Я торопливо прогоняю демона вычислений, чтобы иметь возможность свободно полюбоваться фермерским домом справа, на другой стороне канала. До чего же здорово он вписывается в геометрическую схему! На куб, срезанный примерно на треть, поставлена высокая пирамида. Это и есть дом. Вокруг него деревья, посаженные в виде правильного четырехугольника; границы этого прямоугольного сада утопают в воде среди зеленой равнины, а за каналами простираются ровные поля. Никаких иных построек, никаких амбаров и сараев, никаких дворов с неубранными дровами или сеном. Кстати, сено аккуратно сложено наверху под огромной пирамидальной крышей; внизу же, в уже упомянутом кубе, с одной стороны живет фермер вместе со своей семьей, а с другой (только зимой, потому что остальную часть года они спят на лугах) — его черно-белые, словно с картин Куипа, коровы. Любая ферма в Северной Голландии соответствует этому традиционному образцу и до того вписывается в пейзаж, что невозможно и представить ничего другого. Английская ферма со множеством построек, неопрятным двором, где полно животных, со стогами сена и голубятнями была бы здесь до неприличия неуместна. Зато в Англии с ее непредсказуемой, разнообразной природой, в которой все сплошь уникально и неповторимо, ничего лучше и представить нельзя. А здесь, в обобщенной, евклидовой Северной Голландии она выделялась бы из единой картины и выглядела грязным пятном. Геометрии нужна геометрия; имея представление об эстетике пропорций, голландцы ответили на требования пейзажа, заставив свою страну кубами и пирамидами.

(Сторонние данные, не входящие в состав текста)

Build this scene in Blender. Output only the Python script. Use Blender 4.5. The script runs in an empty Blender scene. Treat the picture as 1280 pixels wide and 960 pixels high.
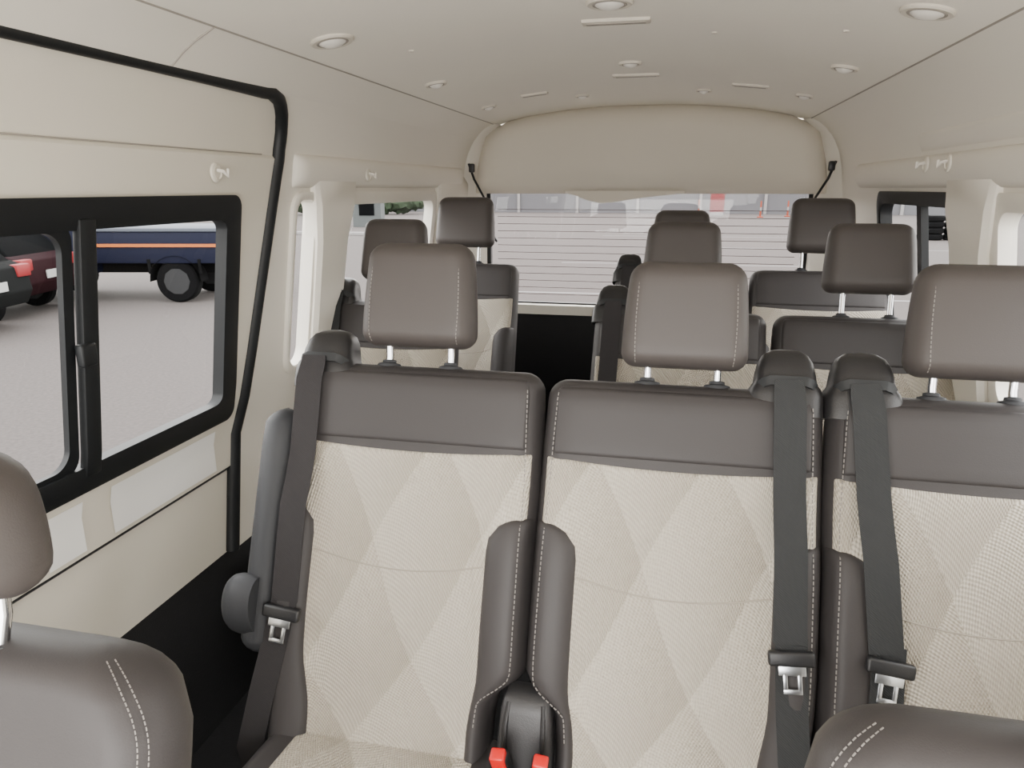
import bpy, bmesh, math, random
from mathutils import Vector, Matrix
random.seed(4)
COL = bpy.context.scene.collection
PI = math.pi
# ------------------------------------------------------------ camera
FPX = 900.0
YAW = math.radians(12.4); PIT = math.radians(15.22)
sa, ca, sp, cp = math.sin(YAW), math.cos(YAW), math.sin(PIT), math.cos(PIT)
F = Vector((-sa*cp, ca*cp, -sp)); R = Vector((ca, sa, 0)); U = R.cross(F)
cam = bpy.data.cameras.new('camera'); co = bpy.data.objects.new('camera', cam); COL.objects.link(co)
cam.sensor_width = 36; cam.lens = FPX/1280*36; cam.clip_start = .02; cam.clip_end = 500
m = Matrix((R, U, -F)).transposed().to_4x4(); co.matrix_world = m
bpy.context.scene.camera = co
def ray(px, py): return R*(px-640) + U*(480-py) + F*FPX
def atY(px, py, Y): d = ray(px, py); return d*(Y/d.y)
def atZ(px, py, Z): d = ray(px, py); return d*(Z/d.z)
# ------------------------------------------------------------ materials
def lin(c):
    return tuple(((v/255)/12.92 if v/255 <= .04045 else ((v/255+.055)/1.055)**2.4) for v in c)
def mat(name, rgb, rough=.6, bump=0, bscale=400, var=0, vscale=8, metal=0, spec=.5, emit=0):
    M = bpy.data.materials.new(name); M.use_nodes = True
    nt = M.node_tree; b = nt.nodes['Principled BSDF']
    c = lin(rgb)
    b.inputs['Base Color'].default_value = (*c, 1); b.inputs['Roughness'].default_value = rough
    b.inputs['Metallic'].default_value = metal; b.inputs['Specular IOR Level'].default_value = spec
    tc = nt.nodes.new('ShaderNodeTexCoord')
    if var:
        n = nt.nodes.new('ShaderNodeTexNoise'); n.inputs['Scale'].default_value = vscale; n.inputs['Detail'].default_value = 5
        nt.links.new(tc.outputs['Object'], n.inputs['Vector'])
        mx = nt.nodes.new('ShaderNodeMix'); mx.data_type = 'RGBA'
        mx.inputs[6].default_value = (*[v*(1-var) for v in c], 1); mx.inputs[7].default_value = (*[min(1, v*(1+var)) for v in c], 1)
        nt.links.new(n.outputs['Fac'], mx.inputs[0]); nt.links.new(mx.outputs[2], b.inputs['Base Color'])
    if bump:
        n = nt.nodes.new('ShaderNodeTexNoise'); n.inputs['Scale'].default_value = bscale; n.inputs['Detail'].default_value = 3
        nt.links.new(tc.outputs['Object'], n.inputs['Vector'])
        bp = nt.nodes.new('ShaderNodeBump'); bp.inputs['Strength'].default_value = bump; bp.inputs['Distance'].default_value = .002
        nt.links.new(n.outputs['Fac'], bp.inputs['Height']); nt.links.new(bp.outputs['Normal'], b.inputs['Normal'])
    return M
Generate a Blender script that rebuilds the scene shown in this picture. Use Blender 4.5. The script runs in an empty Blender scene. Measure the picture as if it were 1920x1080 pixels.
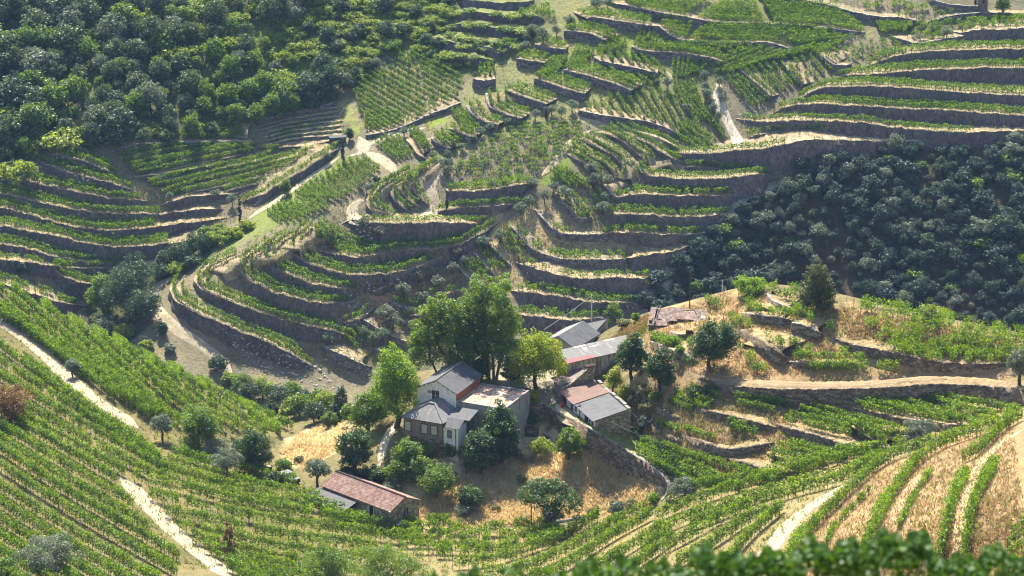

Прекрасный пейзаж! Не знаю другой страны, в которой путешествие столь услаждало бы разум. Неудивительно, что Декарт предпочитал голландский пейзаж любому другому. Здесь рай для рационалиста. Чувствуешь, как летишь со скоростью сорок километров в час, отдавшись власти ветра, словно декартовский энциклопедист — парящий в воздухе в состоянии умственного опьянения и убежденный, будто Евклид — абсолютная реальность, Господь — математик, а Вселенная — всего лишь объект, который можно описать в терминах физики и механики; будто все люди наделены разумом и достаточно разъяснить им суть предмета, как они сразу признают свои ошибки и наступит эра справедливости и здравого смысла. Благородные и трогательные мечтания, заманчивые фантазии! Сейчас мы поумнели. Мы знаем, что нет ничего простого и объяснимого, кроме наших собственных измышлений, что Бог не думает ни в терминах Евклида, ни в терминах Риманна, что наука ничего не «объясняет», что чем больше мы узнаём, тем чернее окружающая нас тьма; люди в неравной мере наделены разумом; инстинкт — единственный порыв к действию; предрассудок сильнее разума, и даже в двадцатом столетии люди ведут себя так, словно они в пещерах Альтамиры или в приозерных жилищах Гластонбери. Символично, что это открытие делаешь именно в Голландии. Но ведь польдеры не бесконечны, каналы не столь уж прямы и не все дома состоят из кубов и пирамид, даже на равнине поверхность не везде одинаково ровная. Да и прекрасное чувство «последней поездки вместе», переполняющее нас, когда мы едем между каналами мимо дамб, увенчанных кирпичной кладкой, на самом деле обманчиво. «Сегодня» не значит «вечно»; «последняя поездка» по геометрически правильной местности неожиданно заканчивается — в городе, в лесу, на берегу моря или извилистой речки, или в устье мощного водного потока. Собственно, это ничего не значит; ничто не подчиняется законам геометрии; у любого хватит сил в мгновение ока рассеять все «паралогизмы разума» (как говорит профессор Ружье), которые так грели нам душу среди польдеров. Города с кривыми улицами заполнены людьми; дома имеют разные виды и размеры. Прибрежная полоса не отличается чистотой линии, ее дюны или дамбы (надо же как-то защищаться от морских волн, если это не делает сама природа) возмутительным образом поднимаются над ровной поверхностью. Леса в своей тенистой таинственности не подчиняются науке, и их не разглядишь за деревьями. Реки живые, они воинственно настроены по отношению к лодкам и баржам.